[Rows from a 3D scene dataset]
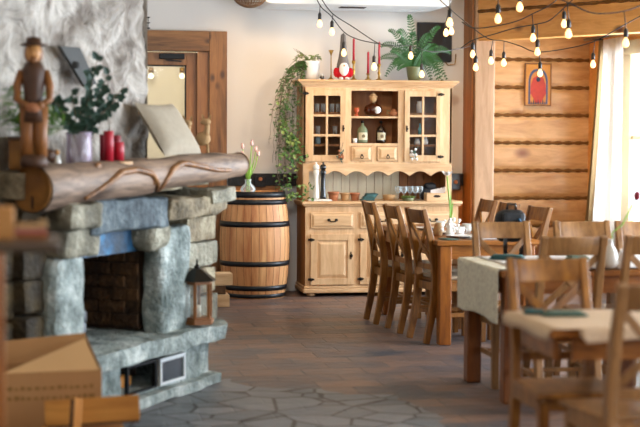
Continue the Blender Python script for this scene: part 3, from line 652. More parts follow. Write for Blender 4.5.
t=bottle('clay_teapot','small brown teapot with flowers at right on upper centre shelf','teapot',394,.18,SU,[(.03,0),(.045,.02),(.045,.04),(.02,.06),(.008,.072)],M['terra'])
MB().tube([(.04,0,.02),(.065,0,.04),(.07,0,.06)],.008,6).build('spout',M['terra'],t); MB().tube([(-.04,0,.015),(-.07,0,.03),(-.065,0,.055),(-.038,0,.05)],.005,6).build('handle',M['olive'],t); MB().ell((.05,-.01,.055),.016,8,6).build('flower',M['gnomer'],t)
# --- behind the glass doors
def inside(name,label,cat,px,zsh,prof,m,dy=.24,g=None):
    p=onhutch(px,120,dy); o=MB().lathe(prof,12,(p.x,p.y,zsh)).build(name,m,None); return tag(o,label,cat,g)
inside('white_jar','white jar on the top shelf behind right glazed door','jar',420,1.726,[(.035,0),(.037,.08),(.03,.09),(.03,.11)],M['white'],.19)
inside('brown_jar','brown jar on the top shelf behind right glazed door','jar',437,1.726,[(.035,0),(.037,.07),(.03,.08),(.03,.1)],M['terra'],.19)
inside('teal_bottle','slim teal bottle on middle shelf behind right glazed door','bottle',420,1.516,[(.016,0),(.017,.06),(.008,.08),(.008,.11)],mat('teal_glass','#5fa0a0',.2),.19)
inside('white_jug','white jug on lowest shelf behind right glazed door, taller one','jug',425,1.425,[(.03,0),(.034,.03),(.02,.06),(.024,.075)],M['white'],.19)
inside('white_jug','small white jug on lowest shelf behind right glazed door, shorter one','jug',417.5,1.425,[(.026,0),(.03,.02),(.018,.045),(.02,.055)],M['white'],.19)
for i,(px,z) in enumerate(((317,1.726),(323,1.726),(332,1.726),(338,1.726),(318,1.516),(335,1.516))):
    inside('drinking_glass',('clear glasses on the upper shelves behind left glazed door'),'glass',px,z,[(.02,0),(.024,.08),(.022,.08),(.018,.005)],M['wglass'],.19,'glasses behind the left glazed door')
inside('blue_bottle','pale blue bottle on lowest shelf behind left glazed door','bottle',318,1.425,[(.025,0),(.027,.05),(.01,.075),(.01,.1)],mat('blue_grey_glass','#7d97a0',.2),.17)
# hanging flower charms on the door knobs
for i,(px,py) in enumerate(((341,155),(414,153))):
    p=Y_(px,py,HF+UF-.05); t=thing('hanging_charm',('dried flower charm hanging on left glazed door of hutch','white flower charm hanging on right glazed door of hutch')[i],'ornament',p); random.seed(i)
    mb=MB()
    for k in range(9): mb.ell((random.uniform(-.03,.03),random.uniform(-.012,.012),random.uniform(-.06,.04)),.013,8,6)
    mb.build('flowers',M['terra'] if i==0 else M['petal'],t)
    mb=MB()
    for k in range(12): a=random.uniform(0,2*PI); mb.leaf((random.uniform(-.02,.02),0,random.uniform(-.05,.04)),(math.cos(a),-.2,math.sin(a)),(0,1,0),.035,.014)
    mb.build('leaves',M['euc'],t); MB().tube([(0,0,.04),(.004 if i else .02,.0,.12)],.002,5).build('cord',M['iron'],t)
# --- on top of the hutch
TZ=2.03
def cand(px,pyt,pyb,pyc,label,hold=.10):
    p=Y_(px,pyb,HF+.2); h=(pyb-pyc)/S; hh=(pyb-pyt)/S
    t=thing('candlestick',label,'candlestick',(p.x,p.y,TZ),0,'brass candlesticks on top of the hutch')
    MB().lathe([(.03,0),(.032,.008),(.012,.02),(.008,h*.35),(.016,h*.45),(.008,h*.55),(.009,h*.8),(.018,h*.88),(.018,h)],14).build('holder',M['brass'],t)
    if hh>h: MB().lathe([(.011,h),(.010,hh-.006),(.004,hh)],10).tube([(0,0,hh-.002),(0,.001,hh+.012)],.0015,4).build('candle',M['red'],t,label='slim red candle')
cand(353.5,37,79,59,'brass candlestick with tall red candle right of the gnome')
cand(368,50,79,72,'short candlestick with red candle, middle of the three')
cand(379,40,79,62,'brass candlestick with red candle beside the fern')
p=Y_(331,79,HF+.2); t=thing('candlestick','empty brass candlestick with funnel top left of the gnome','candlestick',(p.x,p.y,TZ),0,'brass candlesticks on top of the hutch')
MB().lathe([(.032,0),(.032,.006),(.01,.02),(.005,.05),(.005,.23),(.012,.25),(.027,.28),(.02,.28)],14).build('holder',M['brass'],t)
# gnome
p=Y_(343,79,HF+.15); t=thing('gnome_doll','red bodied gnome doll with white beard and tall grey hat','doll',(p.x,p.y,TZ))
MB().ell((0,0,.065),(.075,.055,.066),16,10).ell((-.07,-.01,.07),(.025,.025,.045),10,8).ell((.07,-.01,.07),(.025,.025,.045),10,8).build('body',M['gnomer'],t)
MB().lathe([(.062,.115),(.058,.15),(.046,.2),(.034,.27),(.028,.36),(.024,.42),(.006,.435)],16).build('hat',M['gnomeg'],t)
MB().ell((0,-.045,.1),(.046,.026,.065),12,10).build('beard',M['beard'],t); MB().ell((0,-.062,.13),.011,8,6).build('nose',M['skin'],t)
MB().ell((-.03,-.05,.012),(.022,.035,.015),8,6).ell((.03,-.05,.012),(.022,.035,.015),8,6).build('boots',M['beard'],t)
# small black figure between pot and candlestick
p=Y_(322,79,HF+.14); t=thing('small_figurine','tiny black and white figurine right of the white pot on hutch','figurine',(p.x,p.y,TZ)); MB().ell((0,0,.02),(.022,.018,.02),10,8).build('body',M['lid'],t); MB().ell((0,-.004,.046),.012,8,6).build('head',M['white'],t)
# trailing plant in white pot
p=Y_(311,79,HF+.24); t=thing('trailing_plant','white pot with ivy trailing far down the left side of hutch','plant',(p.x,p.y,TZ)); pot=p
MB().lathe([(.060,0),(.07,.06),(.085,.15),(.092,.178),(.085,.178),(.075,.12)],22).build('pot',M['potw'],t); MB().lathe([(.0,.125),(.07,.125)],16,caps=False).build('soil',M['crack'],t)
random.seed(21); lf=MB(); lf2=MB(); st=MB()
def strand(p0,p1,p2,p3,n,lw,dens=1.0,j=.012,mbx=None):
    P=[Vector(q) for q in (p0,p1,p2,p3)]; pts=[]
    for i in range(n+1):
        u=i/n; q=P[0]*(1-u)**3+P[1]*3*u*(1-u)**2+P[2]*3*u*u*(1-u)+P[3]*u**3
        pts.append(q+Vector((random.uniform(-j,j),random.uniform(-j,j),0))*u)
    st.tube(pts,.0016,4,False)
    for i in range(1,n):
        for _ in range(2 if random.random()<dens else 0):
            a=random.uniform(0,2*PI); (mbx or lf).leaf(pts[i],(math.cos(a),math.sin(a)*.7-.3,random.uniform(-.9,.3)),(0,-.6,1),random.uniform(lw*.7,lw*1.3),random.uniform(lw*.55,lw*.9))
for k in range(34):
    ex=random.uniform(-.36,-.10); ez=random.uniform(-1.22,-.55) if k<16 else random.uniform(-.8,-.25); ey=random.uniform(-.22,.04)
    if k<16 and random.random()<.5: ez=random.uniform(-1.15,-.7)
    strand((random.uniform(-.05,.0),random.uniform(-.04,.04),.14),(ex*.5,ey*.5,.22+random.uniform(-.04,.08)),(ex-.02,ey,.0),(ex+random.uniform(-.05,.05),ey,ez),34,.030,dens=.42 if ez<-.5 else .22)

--

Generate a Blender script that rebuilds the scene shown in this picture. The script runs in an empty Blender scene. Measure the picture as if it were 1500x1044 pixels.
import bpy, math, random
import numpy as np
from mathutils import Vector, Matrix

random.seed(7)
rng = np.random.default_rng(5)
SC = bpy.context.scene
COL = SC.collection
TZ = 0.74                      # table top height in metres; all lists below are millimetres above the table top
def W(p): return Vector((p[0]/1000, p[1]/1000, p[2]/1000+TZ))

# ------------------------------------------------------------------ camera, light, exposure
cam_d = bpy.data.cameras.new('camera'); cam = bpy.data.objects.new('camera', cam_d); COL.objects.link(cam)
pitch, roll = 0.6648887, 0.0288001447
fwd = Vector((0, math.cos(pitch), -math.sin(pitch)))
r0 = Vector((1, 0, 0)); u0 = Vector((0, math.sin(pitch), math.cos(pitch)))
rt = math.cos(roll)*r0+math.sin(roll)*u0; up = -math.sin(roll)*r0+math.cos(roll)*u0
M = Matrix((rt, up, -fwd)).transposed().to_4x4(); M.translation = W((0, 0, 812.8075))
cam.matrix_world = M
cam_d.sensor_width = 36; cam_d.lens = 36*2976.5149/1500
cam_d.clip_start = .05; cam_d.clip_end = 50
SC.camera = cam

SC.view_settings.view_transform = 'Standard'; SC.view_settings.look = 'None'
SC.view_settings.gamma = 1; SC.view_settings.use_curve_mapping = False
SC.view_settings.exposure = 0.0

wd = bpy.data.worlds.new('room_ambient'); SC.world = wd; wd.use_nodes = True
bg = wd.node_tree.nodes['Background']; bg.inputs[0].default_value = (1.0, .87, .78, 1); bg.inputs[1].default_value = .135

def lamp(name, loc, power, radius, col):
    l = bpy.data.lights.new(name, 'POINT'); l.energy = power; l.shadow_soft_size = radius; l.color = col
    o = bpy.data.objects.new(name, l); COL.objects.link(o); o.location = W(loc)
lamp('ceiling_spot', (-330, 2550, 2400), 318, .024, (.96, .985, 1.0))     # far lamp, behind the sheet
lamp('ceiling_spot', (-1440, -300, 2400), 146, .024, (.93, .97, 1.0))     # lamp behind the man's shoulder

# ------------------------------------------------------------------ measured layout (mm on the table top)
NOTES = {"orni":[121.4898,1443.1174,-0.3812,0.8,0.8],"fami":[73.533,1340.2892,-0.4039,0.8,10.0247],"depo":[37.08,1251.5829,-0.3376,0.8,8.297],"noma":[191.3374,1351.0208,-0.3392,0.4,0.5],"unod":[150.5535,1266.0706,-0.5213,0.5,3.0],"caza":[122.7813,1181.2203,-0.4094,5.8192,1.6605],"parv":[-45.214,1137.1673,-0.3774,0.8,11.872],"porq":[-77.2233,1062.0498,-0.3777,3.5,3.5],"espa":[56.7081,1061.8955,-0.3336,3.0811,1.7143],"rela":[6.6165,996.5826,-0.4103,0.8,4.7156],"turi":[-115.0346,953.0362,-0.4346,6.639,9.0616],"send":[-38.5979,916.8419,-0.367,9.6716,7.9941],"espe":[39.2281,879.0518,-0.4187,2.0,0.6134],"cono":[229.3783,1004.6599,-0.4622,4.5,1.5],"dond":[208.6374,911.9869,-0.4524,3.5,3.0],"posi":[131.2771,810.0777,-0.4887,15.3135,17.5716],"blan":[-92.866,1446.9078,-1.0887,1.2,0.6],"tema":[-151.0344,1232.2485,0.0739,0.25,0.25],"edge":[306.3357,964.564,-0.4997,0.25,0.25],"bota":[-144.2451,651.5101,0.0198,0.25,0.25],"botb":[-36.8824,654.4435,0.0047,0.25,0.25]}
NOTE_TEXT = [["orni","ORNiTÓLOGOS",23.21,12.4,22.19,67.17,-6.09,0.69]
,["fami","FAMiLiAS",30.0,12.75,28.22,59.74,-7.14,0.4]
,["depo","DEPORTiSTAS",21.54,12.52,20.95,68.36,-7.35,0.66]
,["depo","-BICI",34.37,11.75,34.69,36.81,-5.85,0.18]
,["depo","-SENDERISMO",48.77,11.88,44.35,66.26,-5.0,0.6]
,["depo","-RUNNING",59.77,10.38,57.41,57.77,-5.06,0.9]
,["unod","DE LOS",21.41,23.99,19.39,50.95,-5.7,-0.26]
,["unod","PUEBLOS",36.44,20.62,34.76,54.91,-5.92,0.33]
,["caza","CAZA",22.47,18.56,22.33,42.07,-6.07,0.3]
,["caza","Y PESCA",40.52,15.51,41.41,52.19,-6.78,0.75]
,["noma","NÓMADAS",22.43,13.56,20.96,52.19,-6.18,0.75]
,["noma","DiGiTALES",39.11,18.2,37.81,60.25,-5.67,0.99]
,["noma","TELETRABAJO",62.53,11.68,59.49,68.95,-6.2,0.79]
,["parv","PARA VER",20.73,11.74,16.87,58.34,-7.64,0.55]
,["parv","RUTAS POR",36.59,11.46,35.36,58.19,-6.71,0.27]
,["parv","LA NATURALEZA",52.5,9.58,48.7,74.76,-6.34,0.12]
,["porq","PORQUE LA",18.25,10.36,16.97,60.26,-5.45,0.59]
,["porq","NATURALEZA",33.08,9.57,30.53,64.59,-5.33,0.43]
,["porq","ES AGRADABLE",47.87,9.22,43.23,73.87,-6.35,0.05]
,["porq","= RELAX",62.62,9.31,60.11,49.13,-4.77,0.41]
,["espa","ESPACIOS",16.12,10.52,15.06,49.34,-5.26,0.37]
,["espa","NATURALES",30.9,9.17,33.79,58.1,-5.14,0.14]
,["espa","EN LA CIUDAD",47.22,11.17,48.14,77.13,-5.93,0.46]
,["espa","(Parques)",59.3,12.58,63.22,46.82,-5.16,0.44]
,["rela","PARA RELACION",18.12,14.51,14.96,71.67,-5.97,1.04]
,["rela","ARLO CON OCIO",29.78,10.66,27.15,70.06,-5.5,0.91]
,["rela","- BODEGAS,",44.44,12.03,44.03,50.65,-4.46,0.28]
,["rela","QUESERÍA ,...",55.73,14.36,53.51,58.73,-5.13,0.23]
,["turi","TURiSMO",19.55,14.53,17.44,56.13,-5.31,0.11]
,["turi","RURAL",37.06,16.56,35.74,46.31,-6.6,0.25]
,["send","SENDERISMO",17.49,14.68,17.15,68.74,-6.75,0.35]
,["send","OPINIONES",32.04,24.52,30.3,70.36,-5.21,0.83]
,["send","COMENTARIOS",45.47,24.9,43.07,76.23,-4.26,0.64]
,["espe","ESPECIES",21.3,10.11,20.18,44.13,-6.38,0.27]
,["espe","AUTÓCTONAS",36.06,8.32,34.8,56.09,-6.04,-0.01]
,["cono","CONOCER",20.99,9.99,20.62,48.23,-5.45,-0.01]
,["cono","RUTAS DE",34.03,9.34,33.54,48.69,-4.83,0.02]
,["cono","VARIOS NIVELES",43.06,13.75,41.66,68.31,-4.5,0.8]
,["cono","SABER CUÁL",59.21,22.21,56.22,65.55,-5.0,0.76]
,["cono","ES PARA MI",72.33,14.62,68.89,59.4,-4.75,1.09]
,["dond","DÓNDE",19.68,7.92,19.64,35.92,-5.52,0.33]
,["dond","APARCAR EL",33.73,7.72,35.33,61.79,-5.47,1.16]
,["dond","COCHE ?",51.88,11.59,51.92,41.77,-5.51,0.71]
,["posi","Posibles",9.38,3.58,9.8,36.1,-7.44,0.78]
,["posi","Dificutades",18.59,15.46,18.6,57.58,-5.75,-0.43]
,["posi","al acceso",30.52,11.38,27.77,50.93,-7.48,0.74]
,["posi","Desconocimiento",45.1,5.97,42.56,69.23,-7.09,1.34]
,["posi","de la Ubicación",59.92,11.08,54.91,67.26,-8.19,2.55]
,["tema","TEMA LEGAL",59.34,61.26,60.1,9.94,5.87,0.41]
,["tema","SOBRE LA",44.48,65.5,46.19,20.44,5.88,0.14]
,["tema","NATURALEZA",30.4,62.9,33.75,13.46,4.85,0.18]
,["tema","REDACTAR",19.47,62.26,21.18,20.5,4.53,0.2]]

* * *

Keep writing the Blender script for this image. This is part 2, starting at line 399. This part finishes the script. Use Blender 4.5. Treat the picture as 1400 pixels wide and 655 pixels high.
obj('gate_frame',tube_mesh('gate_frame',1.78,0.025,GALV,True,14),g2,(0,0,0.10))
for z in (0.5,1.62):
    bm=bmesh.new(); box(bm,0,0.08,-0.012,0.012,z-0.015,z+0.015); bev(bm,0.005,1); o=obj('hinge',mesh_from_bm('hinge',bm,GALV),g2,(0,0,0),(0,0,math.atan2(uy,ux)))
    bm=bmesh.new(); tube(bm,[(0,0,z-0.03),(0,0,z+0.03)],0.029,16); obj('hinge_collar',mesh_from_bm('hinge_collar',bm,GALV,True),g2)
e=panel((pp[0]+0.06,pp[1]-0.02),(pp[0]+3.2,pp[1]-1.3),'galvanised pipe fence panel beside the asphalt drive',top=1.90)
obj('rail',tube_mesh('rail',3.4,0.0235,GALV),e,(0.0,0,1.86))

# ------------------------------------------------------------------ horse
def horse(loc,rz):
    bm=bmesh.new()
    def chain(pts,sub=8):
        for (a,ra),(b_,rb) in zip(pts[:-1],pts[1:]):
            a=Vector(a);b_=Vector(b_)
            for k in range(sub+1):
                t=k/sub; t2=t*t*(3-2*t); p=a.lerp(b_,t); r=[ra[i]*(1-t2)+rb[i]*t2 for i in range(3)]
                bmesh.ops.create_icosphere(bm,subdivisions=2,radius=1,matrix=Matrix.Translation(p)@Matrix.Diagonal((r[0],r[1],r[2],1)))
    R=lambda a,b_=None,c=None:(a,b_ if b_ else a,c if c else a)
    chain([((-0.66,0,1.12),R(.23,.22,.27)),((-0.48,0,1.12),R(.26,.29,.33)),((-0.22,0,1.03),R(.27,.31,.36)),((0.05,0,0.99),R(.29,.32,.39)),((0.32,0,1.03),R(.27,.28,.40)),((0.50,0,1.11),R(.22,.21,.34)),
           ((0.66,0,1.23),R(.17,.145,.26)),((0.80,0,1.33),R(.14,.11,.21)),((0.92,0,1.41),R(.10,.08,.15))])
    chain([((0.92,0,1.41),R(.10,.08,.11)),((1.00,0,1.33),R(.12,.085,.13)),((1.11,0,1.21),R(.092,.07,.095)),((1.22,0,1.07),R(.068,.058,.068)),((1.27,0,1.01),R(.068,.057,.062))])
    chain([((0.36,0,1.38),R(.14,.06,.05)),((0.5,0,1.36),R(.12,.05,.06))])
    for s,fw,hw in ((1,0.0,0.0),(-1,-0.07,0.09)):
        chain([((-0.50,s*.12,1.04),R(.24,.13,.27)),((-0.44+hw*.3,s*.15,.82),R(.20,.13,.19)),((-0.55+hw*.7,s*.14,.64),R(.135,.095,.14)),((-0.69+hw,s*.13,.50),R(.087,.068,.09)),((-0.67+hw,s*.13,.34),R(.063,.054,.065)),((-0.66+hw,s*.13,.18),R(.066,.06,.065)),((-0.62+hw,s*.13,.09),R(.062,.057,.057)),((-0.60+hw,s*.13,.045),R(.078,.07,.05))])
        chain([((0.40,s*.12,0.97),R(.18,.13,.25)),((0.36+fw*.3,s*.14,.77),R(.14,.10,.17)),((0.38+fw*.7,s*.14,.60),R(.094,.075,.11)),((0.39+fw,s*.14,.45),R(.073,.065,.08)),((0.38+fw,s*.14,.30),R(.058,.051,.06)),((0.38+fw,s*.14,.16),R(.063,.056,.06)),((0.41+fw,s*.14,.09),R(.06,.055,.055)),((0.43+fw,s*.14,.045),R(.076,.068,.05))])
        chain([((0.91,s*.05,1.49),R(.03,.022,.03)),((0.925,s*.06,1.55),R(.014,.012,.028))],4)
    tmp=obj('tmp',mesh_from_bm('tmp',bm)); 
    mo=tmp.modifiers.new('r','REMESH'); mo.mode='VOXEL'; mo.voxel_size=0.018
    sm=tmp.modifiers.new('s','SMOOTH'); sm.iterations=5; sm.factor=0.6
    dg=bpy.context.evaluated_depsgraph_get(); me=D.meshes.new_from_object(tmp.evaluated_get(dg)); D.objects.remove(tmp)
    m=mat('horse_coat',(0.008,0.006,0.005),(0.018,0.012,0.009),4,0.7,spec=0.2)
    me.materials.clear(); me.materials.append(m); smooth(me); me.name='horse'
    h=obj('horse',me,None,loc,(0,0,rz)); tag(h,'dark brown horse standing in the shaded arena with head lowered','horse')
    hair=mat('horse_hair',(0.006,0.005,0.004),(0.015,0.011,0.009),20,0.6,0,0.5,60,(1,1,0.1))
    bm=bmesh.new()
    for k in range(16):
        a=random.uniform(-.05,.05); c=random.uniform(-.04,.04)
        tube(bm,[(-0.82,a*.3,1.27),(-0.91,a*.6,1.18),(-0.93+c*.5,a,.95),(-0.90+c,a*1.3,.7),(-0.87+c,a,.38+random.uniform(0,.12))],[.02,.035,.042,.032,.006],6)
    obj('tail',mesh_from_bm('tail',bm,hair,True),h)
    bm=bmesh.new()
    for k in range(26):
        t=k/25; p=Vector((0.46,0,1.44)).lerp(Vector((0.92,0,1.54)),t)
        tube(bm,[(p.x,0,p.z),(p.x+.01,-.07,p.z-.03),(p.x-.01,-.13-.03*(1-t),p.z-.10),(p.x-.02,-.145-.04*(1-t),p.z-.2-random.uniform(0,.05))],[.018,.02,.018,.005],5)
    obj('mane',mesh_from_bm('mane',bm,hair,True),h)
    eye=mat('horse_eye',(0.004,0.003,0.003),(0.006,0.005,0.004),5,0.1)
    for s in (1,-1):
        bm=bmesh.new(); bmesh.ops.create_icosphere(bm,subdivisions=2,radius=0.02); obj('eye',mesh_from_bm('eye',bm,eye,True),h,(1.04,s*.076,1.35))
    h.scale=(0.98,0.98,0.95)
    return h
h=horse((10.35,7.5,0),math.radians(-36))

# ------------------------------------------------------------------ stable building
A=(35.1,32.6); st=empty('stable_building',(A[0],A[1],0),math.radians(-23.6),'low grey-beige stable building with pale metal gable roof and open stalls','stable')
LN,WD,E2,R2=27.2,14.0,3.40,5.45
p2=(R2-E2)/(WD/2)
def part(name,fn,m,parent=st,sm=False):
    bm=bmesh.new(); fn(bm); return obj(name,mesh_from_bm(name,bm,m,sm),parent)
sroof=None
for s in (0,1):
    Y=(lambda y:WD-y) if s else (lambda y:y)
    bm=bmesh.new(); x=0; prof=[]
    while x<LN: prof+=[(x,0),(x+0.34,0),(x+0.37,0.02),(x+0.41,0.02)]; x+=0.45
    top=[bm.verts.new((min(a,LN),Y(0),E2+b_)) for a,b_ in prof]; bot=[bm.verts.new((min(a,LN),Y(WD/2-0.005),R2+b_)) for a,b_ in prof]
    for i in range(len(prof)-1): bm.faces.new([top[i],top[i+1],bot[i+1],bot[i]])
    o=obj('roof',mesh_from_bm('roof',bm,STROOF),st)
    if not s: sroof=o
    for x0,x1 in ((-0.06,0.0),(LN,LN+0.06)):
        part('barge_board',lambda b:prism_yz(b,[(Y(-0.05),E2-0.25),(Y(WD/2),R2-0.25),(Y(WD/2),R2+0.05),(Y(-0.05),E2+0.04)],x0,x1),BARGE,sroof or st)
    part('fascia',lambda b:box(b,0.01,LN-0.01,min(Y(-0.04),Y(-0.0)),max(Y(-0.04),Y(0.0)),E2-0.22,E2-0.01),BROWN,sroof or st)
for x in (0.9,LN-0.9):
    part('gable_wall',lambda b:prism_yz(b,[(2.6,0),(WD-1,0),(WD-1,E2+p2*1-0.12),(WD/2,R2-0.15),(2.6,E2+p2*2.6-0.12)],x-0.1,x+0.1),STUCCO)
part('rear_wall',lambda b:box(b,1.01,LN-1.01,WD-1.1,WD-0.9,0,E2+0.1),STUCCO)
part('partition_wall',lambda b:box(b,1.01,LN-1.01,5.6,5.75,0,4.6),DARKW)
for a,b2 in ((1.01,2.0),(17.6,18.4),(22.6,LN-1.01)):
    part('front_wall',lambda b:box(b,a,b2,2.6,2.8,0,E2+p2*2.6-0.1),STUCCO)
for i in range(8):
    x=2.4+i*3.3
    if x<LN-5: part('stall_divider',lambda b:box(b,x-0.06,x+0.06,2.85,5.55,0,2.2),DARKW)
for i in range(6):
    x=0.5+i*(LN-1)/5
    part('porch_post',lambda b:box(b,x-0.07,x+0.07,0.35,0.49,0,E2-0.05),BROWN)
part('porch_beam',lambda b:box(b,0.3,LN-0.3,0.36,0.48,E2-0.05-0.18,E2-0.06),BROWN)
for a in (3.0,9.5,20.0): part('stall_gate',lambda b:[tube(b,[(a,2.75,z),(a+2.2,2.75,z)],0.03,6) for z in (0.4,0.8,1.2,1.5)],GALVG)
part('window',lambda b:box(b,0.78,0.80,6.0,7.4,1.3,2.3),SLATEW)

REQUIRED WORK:
Every line that holds the word "this" should be extracted.

EXERCISE SOLUTION:
Continue the Blender Python script for this scene: part 3, from line 652. More parts follow. Write for Blender 4.5.
Generate a Blender script that rebuilds the scene shown in this picture. The script runs in an empty Blender scene. Measure the picture as if it were 1500x1044 pixels.
Keep writing the Blender script for this image. This is part 2, starting at line 399. This part finishes the script. Use Blender 4.5. Treat the picture as 1400 pixels wide and 655 pixels high.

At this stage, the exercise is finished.